**Request:** From the entries that follow, extract each line holding the string "picture".

** start of Data rows **

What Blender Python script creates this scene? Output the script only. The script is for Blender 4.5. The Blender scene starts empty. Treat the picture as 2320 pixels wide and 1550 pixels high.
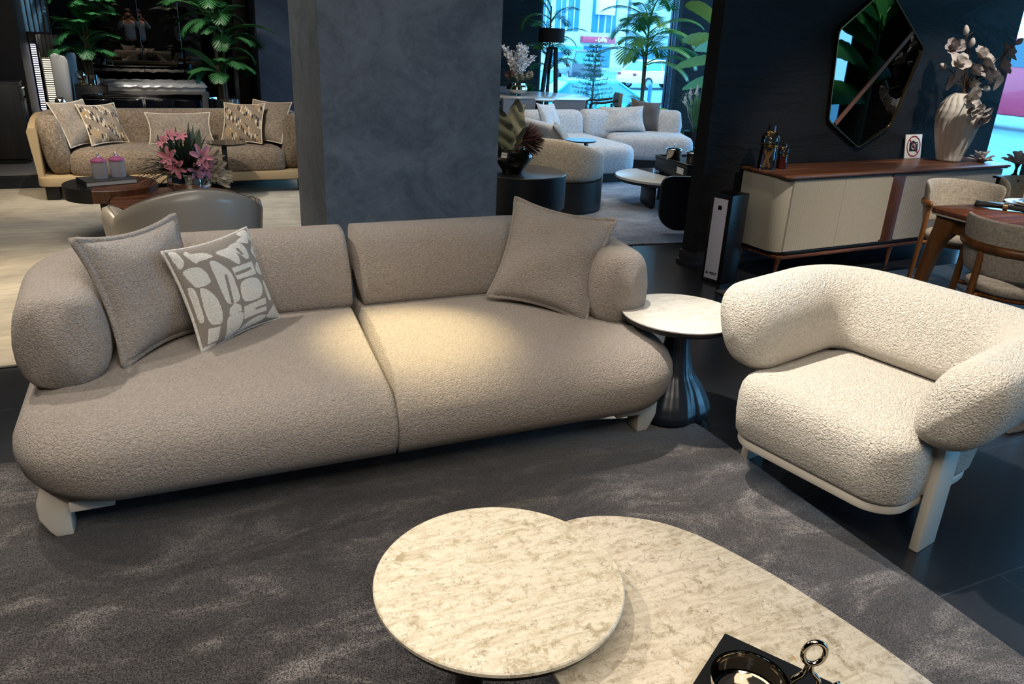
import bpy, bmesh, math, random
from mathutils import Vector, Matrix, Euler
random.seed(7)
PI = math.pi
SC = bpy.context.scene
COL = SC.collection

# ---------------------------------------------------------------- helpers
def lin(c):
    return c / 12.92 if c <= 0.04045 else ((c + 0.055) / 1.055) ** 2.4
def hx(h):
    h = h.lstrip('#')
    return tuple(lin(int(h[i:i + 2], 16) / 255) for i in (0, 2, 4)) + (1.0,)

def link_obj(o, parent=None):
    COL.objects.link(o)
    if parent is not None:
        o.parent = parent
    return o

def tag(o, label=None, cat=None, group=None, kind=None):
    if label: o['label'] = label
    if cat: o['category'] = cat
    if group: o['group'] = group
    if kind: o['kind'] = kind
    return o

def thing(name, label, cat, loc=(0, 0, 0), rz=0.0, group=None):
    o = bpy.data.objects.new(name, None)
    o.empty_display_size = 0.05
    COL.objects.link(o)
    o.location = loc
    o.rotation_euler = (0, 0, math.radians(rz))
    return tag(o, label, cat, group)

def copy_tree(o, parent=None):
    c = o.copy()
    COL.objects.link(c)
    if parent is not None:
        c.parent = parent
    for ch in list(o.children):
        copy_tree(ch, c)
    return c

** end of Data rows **
** start of Data rows **

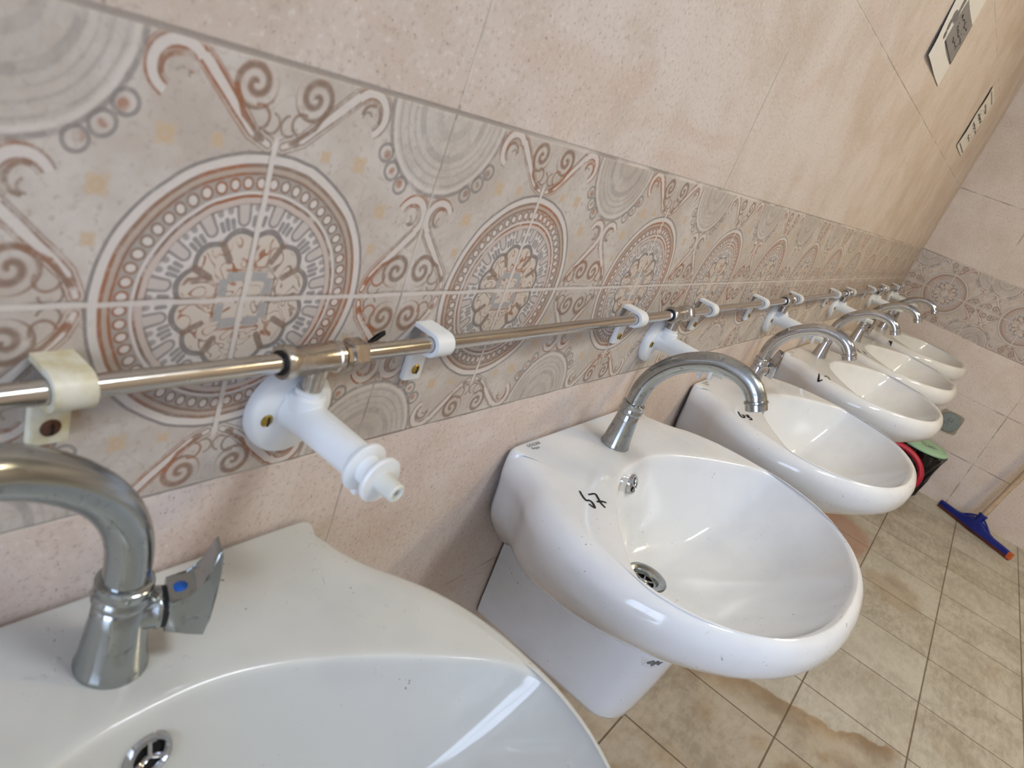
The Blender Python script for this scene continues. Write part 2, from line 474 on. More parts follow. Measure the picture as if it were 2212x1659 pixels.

** end of Data rows **
** start of Data rows **

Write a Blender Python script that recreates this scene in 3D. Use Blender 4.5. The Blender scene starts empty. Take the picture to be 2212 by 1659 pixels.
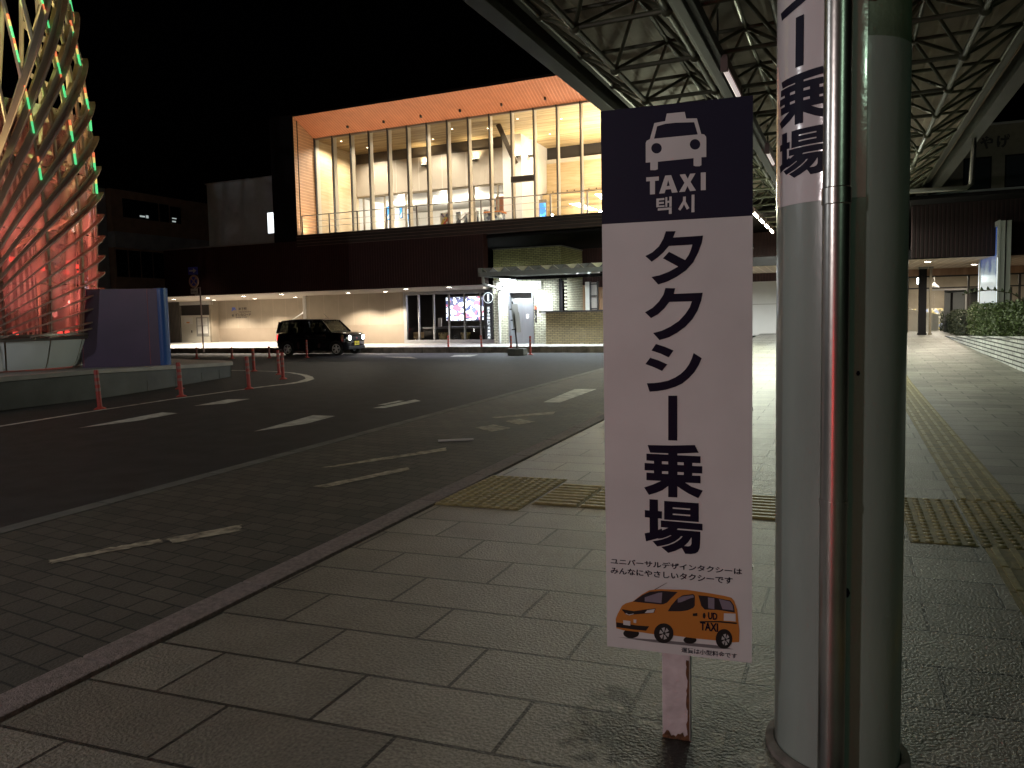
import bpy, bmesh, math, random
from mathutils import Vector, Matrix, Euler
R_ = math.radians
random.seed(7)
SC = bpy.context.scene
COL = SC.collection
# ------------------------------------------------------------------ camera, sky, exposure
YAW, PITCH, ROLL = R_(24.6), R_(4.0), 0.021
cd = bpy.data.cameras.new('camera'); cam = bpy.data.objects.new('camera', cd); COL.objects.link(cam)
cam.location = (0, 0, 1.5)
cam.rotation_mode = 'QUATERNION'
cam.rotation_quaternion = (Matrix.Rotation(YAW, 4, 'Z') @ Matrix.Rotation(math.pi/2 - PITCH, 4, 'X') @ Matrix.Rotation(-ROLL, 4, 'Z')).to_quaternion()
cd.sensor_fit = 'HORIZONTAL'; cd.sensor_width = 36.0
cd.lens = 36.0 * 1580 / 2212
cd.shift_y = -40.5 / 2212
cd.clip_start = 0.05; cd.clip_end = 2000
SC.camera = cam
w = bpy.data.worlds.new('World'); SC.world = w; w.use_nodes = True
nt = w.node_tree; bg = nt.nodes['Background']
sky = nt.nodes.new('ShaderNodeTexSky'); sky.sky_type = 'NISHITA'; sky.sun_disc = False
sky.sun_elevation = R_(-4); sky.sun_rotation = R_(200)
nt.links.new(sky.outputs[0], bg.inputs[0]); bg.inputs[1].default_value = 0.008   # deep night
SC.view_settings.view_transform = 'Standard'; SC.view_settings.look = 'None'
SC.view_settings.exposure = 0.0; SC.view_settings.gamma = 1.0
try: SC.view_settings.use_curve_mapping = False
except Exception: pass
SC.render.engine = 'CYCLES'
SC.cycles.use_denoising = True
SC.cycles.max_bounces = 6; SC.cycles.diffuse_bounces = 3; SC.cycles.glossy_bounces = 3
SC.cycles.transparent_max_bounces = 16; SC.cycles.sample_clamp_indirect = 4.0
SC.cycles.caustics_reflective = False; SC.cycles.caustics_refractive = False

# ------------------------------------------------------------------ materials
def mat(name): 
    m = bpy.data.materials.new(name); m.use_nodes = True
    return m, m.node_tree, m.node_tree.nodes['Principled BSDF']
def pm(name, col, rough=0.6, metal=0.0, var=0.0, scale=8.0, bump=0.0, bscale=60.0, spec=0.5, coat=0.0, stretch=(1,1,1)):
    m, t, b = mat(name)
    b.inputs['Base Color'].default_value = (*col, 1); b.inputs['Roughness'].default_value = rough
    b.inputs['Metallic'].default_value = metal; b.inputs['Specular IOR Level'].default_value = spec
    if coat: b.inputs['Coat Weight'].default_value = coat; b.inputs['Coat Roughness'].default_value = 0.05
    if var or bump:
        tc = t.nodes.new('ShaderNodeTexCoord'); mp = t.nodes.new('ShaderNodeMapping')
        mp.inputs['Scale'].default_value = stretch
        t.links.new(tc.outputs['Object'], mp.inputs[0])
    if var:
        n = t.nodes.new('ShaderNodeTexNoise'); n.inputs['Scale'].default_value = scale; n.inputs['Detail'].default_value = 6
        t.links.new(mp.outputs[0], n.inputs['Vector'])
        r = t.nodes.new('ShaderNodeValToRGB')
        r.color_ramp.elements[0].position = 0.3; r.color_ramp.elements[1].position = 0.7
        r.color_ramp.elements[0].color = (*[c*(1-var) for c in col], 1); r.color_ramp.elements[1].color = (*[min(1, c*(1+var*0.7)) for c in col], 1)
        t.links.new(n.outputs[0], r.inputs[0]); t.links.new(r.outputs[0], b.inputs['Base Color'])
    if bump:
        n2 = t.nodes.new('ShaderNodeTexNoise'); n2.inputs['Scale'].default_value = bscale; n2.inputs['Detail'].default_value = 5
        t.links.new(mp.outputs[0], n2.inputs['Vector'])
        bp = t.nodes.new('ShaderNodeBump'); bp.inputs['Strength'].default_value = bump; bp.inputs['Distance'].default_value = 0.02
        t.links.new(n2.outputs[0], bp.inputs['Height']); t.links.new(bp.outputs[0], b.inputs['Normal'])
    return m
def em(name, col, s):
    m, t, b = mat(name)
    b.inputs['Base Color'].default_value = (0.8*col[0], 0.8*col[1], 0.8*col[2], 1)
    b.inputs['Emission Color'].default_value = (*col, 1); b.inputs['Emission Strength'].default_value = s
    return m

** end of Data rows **

**Full solution:**
What Blender Python script creates this scene? Output the script only. The script is for Blender 4.5. The Blender scene starts empty. Treat the picture as 2320 pixels wide and 1550 pixels high.
The Blender Python script for this scene continues. Write part 2, from line 474 on. More parts follow. Measure the picture as if it were 2212x1659 pixels.
Write a Blender Python script that recreates this scene in 3D. Use Blender 4.5. The Blender scene starts empty. Take the picture to be 2212 by 1659 pixels.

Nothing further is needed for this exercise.